Lest the recent admissions from Cravath, Swaine & Moore and Weil Gotshal that they'd suffered data breaches from hackers apparently seeking intel for the purposes of insider trading come as a surprise, consider a Wall Street Journal article from June 2012 titled "Lawyers Get Vigilant on Cybersecurity."
The article's primary subject is Eric Friedberg, the former federal prosecutor who heads the high-profile investigative firm, Stroz Friedberg. According to Journal reporter Jennifer Smith, Friedberg predicted that:
"For hackers bent on insider trading, targets could include lawyers at top law firms that handle mergers and acquisitions, such as Cravath, Swaine & Moore LLP, Skadden, Arps, Slate, Meagher & Flom LLP or Davis Polk & Wardwell LLP."
The article goes on say to say that, according to law enforcement officials, law firms are increasingly the targets of sophisticated cyberattacks aimed at gaining access to sensitive client information. Firms, it continues, may generally be unaware of the intrusion until law enforcement "shows up on their doorstep."
Again, this was nearly four years ago!
Has anything changed since then (aside, of course, from the increasingly feigned "shock" observers muster in condemning firms that clearly don't seem to care)?
Cravath and Weil was deja vu all over again -- all the way down to the calls for the bar to impose stricter obligations.

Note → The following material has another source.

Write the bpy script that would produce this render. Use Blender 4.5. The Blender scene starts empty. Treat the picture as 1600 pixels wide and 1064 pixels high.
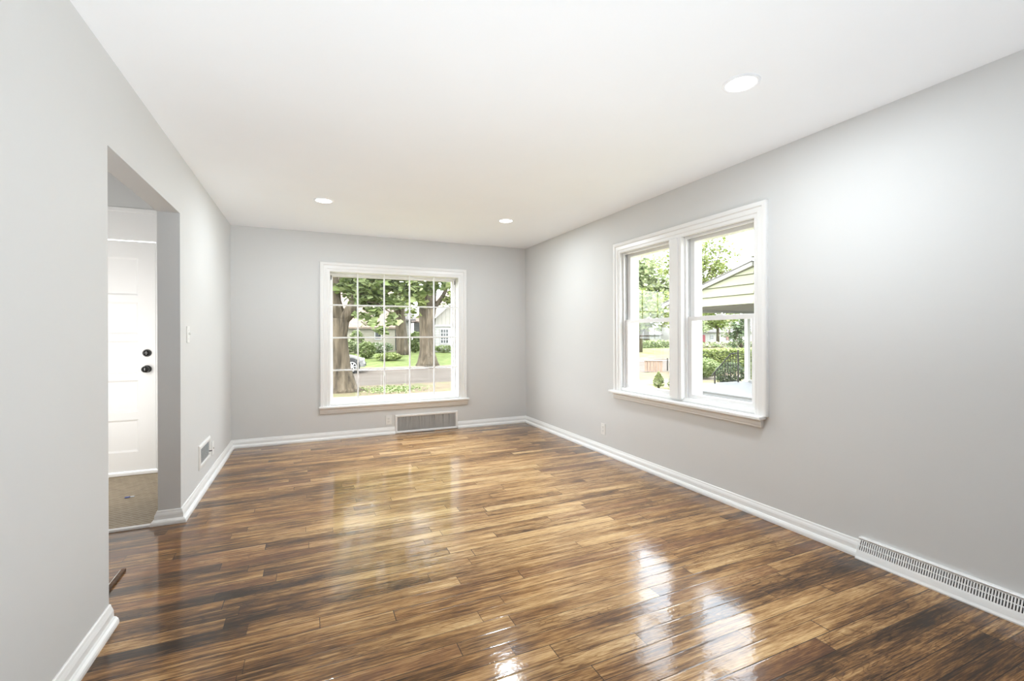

From the Journal article:
"[I]nternal vigilance could soon become a professional duty for lawyers. A handful of bar associations across the country have told their members that keeping up with technology and taking reasonable steps to protect client information from being stolen are part of lawyers' ethical obligations.
And have you heard this one before?
"Law firms are stepping up programs to educate lawyers and staff on the potential pitfalls of complacency and teach strategies to ensure confidential information stays that way."
Clearly the reported cases of data breach since JUNE 26, 2012 have done little to stir most firms from their slumbers. Maybe that's because, unlike with breaches at Sony, Target, Home Depot and many other major corporations, the material harm to the law firm clients, if any, has been hard to discern. Victims almost always play down the impact of the breach, and it is unclear how forthcoming these firms are when disclosing the breaches to their clients.
If these conversations unfold as they do through media statements, then they likely go something like: We regret to inform you that hackers stole most of your sensitive business secrets. But stay cool. We're not aware that any of the data that may have been accessed was used improperly.
And really, how could a firm be aware? Awareness does not seem to be a strong suit.
Thus far, the response, reaction and fallout from the Cravath and Weil admissions has just been more of the same. But in this age, it seems like only a matter of time before a high-profile firm guarding the secret sauce of a mega-client has that trove stolen and strewn indiscriminately across the internet. What hell would break loose if iPhone source code was published on Reddit?
Maybe then law firms and their corporate clients would get serious about security.